Manifesto sconcerto grande. Ora non è dubbio che il legislatore possa, anzi debba, provvedere a modificare la norma in coerenza alla mutata sensibilità della società, ma non può essere il giudice o l’interprete colui che stabilisce la norma vigente, perché tante sarebbero le interpretazioni quanti sono i giudici e gli interpreti. E questo, con buona pace del Prof. Grossi, è sicuramente fonte di incertezza del diritto, di ingiustizia gravissima.
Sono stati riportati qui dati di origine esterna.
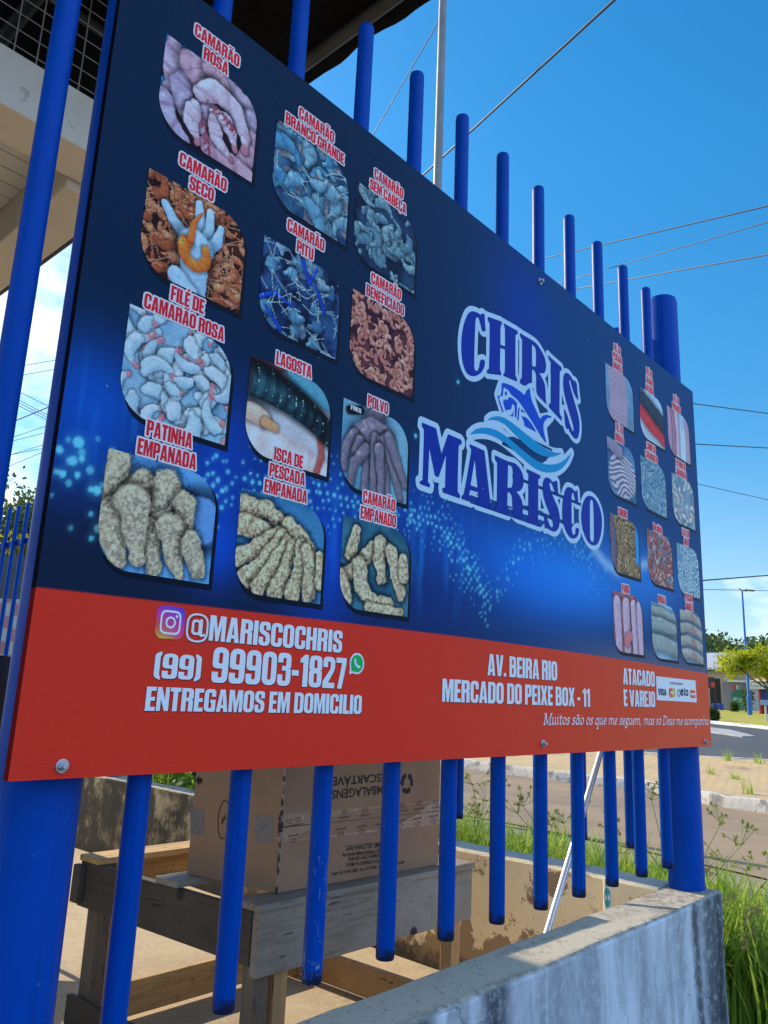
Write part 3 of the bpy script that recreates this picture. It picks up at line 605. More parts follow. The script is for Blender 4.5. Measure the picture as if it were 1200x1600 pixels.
def P_octopus():
    im = bgfill((96,142,180), (74,122,164), 2, 12); c = (112,116,146); d = (48,52,80); h = (150,152,176)
    tube2(im, [(.58,1.0),(.50,.82)], .12, .15, c, d, h); tube2(im, [(.30,.62),(.5,.74),(.66,.70)], .16, .2, c, d, h)
    for p in ([(.20,.62),(.08,.46),(.06,.2)], [(.30,.55),(.24,.42),(.36,.44),(.42,.30),(.40,.02)], [(.40,.50),(.22,.30),(.18,.05)], [(.55,.66),(.54,.35),(.56,-.05)], [(.66,.66),(.72,.36),(.82,-.05)], [(.72,.70),(.86,.40),(1.02,.05)], [(.62,.55),(.66,.28),(.68,-.02)], [(.78,.74),(.95,.45),(1.1,.22)]):
        tube2(im, p, .085, .05, c, d, h, 0, shade=.45)
    tube2(im, [(.10,.885),(.30,.945)], .05, .05, (20,26,34), (14,18,26)); return im
def P_breaded():
    im = bgfill((58,108,134), (40,84,112), 3, 13); q = (180,178,162); d = (92,94,86); h = (178,180,166)
    for p, a, b in (([(.22,.86),(.14,.60)], .08, .09), ([(.50,.72),(.30,.50),(.06,.34)], .09, .09), ([(.62,.80),(.60,.60),(.66,.40)], .10, .08), ([(.80,.72),(.90,.45),(1.0,.25)], .10, .09), ([(.28,.48),(.34,.25),(.55,.10),(.80,.10)], .11, .09), ([(1.02,.66),(1.04,.45)], .09, .08), ([(.0,.30),(.1,.10)], .12, .1), ([(.45,.04),(1.0,.04)], .06, .05)): tube2(im, p, a, b, q, d, None, 0, .45, shade=.5)
    return im
def striped(base, dark, n, slope, wob, seed, bgc):
    im = bgfill(bgc, tuple(c*.8 for c in bgc), 3, seed); ph = PZ*n+slope*np.abs(PX-.42)*n+wob*np.sin(PX*7)+vnoise(PX, PZ, 4, seed)*1.5
    body = sstep(.40, .33, np.abs(PX-.45-.05*np.sin(PZ*3))); return lerp(im, lerp(A_(*base), A_(*dark), sstep(.35,.8,np.sin(ph*2*np.pi)*.5+.5)), body)
def P_chev(): return striped((150,150,184), (104,92,128), 13, 1.2, .0, 31, (96,146,196))
def P_salmon():
    im = bgfill((140,178,214), (112,152,194), 2, 32); tube2(im, [(-.1,.30),(.4,.12),(1.2,.0)], .30, .3, (150,180,210), (110,140,180)); tube2(im, [(-.1,.62),(.4,.40),(1.2,.20)], .20, .18, (176,56,66), (120,30,46), (206,110,112), 0); tube2(im, [(-.1,.86),(.5,.70),(1.2,.48)], .17, .2, (40,58,80), (14,20,34), (86,112,140)); tube2(im, [(.1,.95),(.12,.95)], .06, .06, (60,84,120), (20,30,50)); return im
def P_pira():
    im = bgfill((150,180,212), (122,158,200), 2, 33)
    for x, c in ((.08, (158,132,166)), (.30, (146,104,136)), (.46, (170,166,198)), (1.0, (150,140,176))): tube2(im, [(x,1.05),(x+.04,.5),(x+.02,-.05)], .10, .09, c, (104,84,124), (186,180,206))
    return im
def P_robalo(): 
    im = bgfill((70,112,160), (46,80,130), 2, 34); ph = PZ*11+.9*np.sin(PX*5.5+PZ*3)+vnoise(PX, PZ, 3, 34)*2
    body = sstep(1.05, .95, np.hypot((PX-.6)/.55, (PZ-.42)/.42)); im = lerp(im, lerp(A_(150,160,188), A_(78,84,122), sstep(.4,.8,np.sin(ph*2*np.pi)*.5+.5)), body)
    tube2(im, [(.1,.92),(.5,.84)], .14, .12, (120,124,160), (78,80,118), (150,156,186)); return im
def P_crab(): im = bgfill((96,140,180), (66,112,156), 5, 35); blobs(im, 130, .06, [(108,150,186),(126,166,198),(92,138,176)], (58,96,138), (150,186,212), 35); return im
def P_legs(): im = bgfill((110,140,168), (84,116,150), 5, 36); shrimps(im, 44, .14, .055, [(160,180,198),(176,190,204),(146,168,190)], [(84,104,132)], (200,212,222), 36, (60, 130), 0, tail=(150,104,110)); return im
def P_sururu():
    im = bgfill((120,110,92), (74,66,60), 8, 37); blobs(im, 190, .042, [(150,138,104),(166,152,120),(132,118,88)], (64,54,44), (190,180,150), 37); tube2(im, [(1.1,1.0),(1.05,.3)], .12, .08, (40,130,200), (20,80,150)); tube2(im, [(.06,.92),(.14,.6),(.08,.1)], .06, .12, (96,92,128), (50,46,74), (130,128,160)); return im
def P_mussel(): im = bgfill((120,128,150), (86,92,118), 4, 38); blobs(im, 95, .07, [(150,92,96),(168,128,124),(148,150,164),(130,74,84)], (66,52,66), (196,184,190), 38); return im
def P_rings():
    im = bgfill((84,130,166), (64,108,148), 4, 39); q = np.random.default_rng(39)
    for _ in range(60): tube2(im, arcp(q.uniform(0,ASP), q.uniform(0,1), q.uniform(.05,.10), 0, 350, 14), .026, .026, (140,178,206), (70,112,154), (178,206,224))
    return im
def P_pargo():
    im = bgfill((150,110,132), (110,76,104), 5, 40)
    for x in (.18, .50, .82, 1.05): tube2(im, [(x-.06,1.0),(x-.02,.85)], .09, .12, (176,104,122), (120,62,84), None, 0, .3); tube2(im, [(x,.80),(x,.5),(x+.02,.05)], .15, .12, (172,160,192), (112,92,128), (200,196,216))
    tube2(im, [(.5,.2),(.62,.3)], .1, .08, (180,106,116), (140,90,110)); return im
def P_silver():
    im = bgfill((120,160,196), (92,134,176), 2, 41)
    for z, w_ in ((.84, .10), (.60, .15), (.26, .17)): tube2(im, [(-.1,z),(.4,z+.02),(1.2,z-.06)], w_, w_*.85, (124,146,158), (70,90,106), (164,184,192))
    for z in (.47, .44): tube2(im, [(-.1,z),(.6,z-.02),(1.2,z+.03)], .008, .008, (60,84,96), (50,70,84))
    return im
def P_three():
    im = bgfill((108,142,176), (84,118,156), 2, 42)
    for z in (.88, .63, .38, .13): tube2(im, [(-.05,z),(.35,z+.05),(.8,z),(1.2,z-.08)], .11, .08, (140,150,158), (78,84,94), (176,186,190)); tube2(im, [(.62,z+.02),(.72,z-.02)], .05, .04, (150,116,112), (120,104,106))
    return im
pics = [  # column x, row z (top edge), drawing, caption lines
    (.092,1.286,P_pink,'CAMARÃO|ROSA'), (.091,1.006,P_dry,'CAMARÃO|SECO'), (.087,.746,P_fillet,'FILÉ DE|CAMARÃO ROSA'), (.081,.495,P_claw,'PATINHA|EMPANADA'),
    (.353,1.275,P_white,'CAMARÃO|BRANCO GRANDE'), (.346,1.005,P_pitu,'CAMARÃO|PITU'), (.340,.748,P_lobster,'LAGOSTA'), (.344,.490,P_sticks,'ISCA DE|PESCADA|EMPANADA'),
    (.588,1.264,P_headless,'CAMARÃO|SEM CABEÇA'), (.596,.999,P_curls,'CAMARÃO|BENEFICIADO'), (.588,.742,P_octopus,'POLVO'), (.606,.491,P_breaded,'CAMARÃO|EMPANADO'),
    (1.795,1.256,P_chev,'FILÉ DE|PESCADA|AMARELA'), (2.062,1.262,P_salmon,'FILÉ DE|SALMÃO|NATURAL'), (2.312,1.266,P_pira,'FILÉ DE|PIRARUCU'),
    (1.794,.995,P_robalo,'FILÉ DE|ROBALO'), (2.052,.997,P_crab,'CARNE DE|CARANGUEJO'), (2.324,1.0,P_legs,'PATINHA DE|CARANGUEJO'),
    (1.802,.737,P_sururu,'SURURU'), (2.080,.737,P_mussel,'Mexilhão'), (2.338,.732,P_rings,'LULA EM|ANÉIS'),
    (1.806,.485,P_pargo,'PARGO'), (2.090,.483,P_silver,'ROBALO'), (2.338,.484,P_three,'PESCADA|AMARELA')]
PIC_LAB = ['picture of large pinkish lilac shrimp','picture of a gloved hand holding an orange shrimp over dried shrimp','picture of pale peeled shrimp with pink tails','picture of breaded crab claws on a blue plate','picture of blue grey whole shrimp','picture of dark blue river prawns with long whiskers','picture of a dark lobster tail over white flesh','picture of breaded fish sticks fanned out','picture of blue grey headless shrimp','picture of tiny reddish brown shrimp curls','picture of lilac octopus arms with a dark corner sticker','picture of breaded shrimp','picture of a fillet with chevron grain','picture of dark skinned salmon with red flesh','picture of upright pinkish fillets','picture of a wavy striped fillet','picture of pale blue crab meat','picture of long whitish crab legs','picture of yellow brown mussel meat','picture of reddish mussels','picture of pale squid rings','picture of upright pink fish','picture of silvery green fish lying flat','picture of four stacked grey fish']
PW, PH, PR = .212, .188, .062
def leaf(x0, z0, w_, h_, r, off):      # rectangle, upper right and lower left corners rounded
    return rp([(x0,z0,r),(x0+w_,z0,0),(x0+w_,z0+h_,r),(x0,z0+h_,0)], 10)
vp = Mat('printed_picture', (1, 1, 1), .46, 0, .08).vcol(); weave(vp)
for k, (px0, pz1, fn, cap) in enumerate(pics):
    pz0 = pz1-PH; img = fn(); img = (img.mean((0,1))+(img-img.mean((0,1)))*(1.25 if k < 12 else 1.0))*(.97 if k < 12 else 1.04); img = np.clip(img*(1+.16*(rng.random(img.shape[:2])-.5))[..., None]*(.94+.12*vnoise(PX+k, PZ, 3, 200+k))[..., None], 2, 250)
    # picture: the regular point grid clipped to the leaf outline by the iso fill, colours looked up per vertex
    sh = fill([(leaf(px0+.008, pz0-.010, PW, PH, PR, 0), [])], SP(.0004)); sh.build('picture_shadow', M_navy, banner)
    xs = np.linspace(px0, px0+PW, NXP); zs = np.linspace(pz0, pz1, NZP); X, Z = np.meshgrid(xs, zs)
    # signed distance of the leaf: rectangle minus the two corner cuts
    Fd = np.minimum(np.minimum(X-px0, px0+PW-X), np.minimum(Z-pz0, pz1-Z))+1e-5
    for cx, cz, sx, sz in ((px0+PR, pz0+PR, -1, -1), (px0+PW-PR, pz1-PR, 1, 1)):
        inq = ((X-cx)*sx > 0) & ((Z-cz)*sz > 0); Fd = np.where(inq, PR-np.hypot(X-cx, Z-cz)+1e-5, Fd)
    nx_, nz_ = NXP, NZP; idx = np.arange(nx_*nz_).reshape(nz_, nx_); ins = Fd > 0
    m = MB(); m.v = [SP(.0009)(x, z) for z in zs for x in xs]; cols = [tuple(c) for c in (np.clip(lin(img)/INK, .004, .82)).reshape(-1, 3)]
    for j in range(nz_-1):
        for i in range(nx_-1):
            q = [(j,i),(j,i+1),(j+1,i+1),(j+1,i)]; n_in = sum(ins[a] for a in q)
            if n_in == 4: m.f.append(tuple(int(idx[a]) for a in q))
            elif n_in:
                poly = []
                for a, b in zip(q, q[1:]+q[:1]):
                    if ins[a]: poly.append(int(idx[a]))
                    if ins[a] != ins[b]:
                        t = Fd[a]/(Fd[a]-Fd[b]); va, vb = m.v[idx[a]], m.v[idx[b]]
                        m.v.append(tuple(va[c]+t*(vb[c]-va[c]) for c in range(3))); cols.append(cols[idx[a]]); poly.append(len(m.v)-1)
                if len(poly) >= 3: m.f.append(tuple(poly))
    o = bpy.data.meshes.new('food_picture'); o.from_pydata(m.v, [], m.f); o.update()
    a = o.color_attributes.new('Col', 'FLOAT_COLOR', 'POINT'); a.data.foreach_set('color', np.array([(*c, 1) for c in cols], np.float32).ravel())
    fo = obj('food_picture', o, vp.m, banner); fo['label'] = PIC_LAB[k]
    lines = cap.split('|'); ch = .0272 if len(lines) < 3 else .0258; polys = []; cx = px0+PW*.5+(0 if px0 < 1 else -.012)
    for li, tx in enumerate(lines):
        z = pz1+.0035+(len(lines)-1-li)*(ch+.0078); nat = sum((.2 if c == ' ' else G[c][0]+.045) for c in tx)*ch*(.91 if px0 < 1 else .74)
        polys += text_polys(tx, cx-nat/2, cx+nat/2, z, ch)
    out = grow(polys, .0032, .0013, SP(.0013)).build('caption', M_pale, banner); fill(polys, SP(.0017)).build('caption_letters', M_red, out)
    if fn is P_octopus:
        p0 = px0+.034; fill(text_polys('FRES', p0-.012, p0+.020, pz1-.019, .010), SP(.0013)).build('sticker_letters', M_white, banner)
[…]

Per Grossi, infatti, “referente necessario del diritto è soltanto la società”. Spiega meglio: “il diritto nasce prima delle regole, il diritto è già nella società auto-ordinatesi”.(Prima lezione di diritto, Laterza, Bari, 2003, 24). La declinazione del diritto in termini casistici, sostiene Giuseppe Valditara, ordinario di diritto romano a Torino, “affidando la individuazione della norma alla sentenza del giudice, insieme con il tendenziale abbandono della generalità e astrattezza della regola, rischiano di riprodurre gli inconvenienti che proprio il Grossi addebita al “diritto comune”: la particolarizzazione, la frammentazione, l’incertezza della disciplina giuridica e dunque la diseguaglianza di trattamento, con una stratificazione enorme di pareri e decisioni spesso contrastanti” (Giudici e legge, Pagine editore, Roma, 2015, 129).

Argomenti per discutere di un tema fondamentale in una società democratica.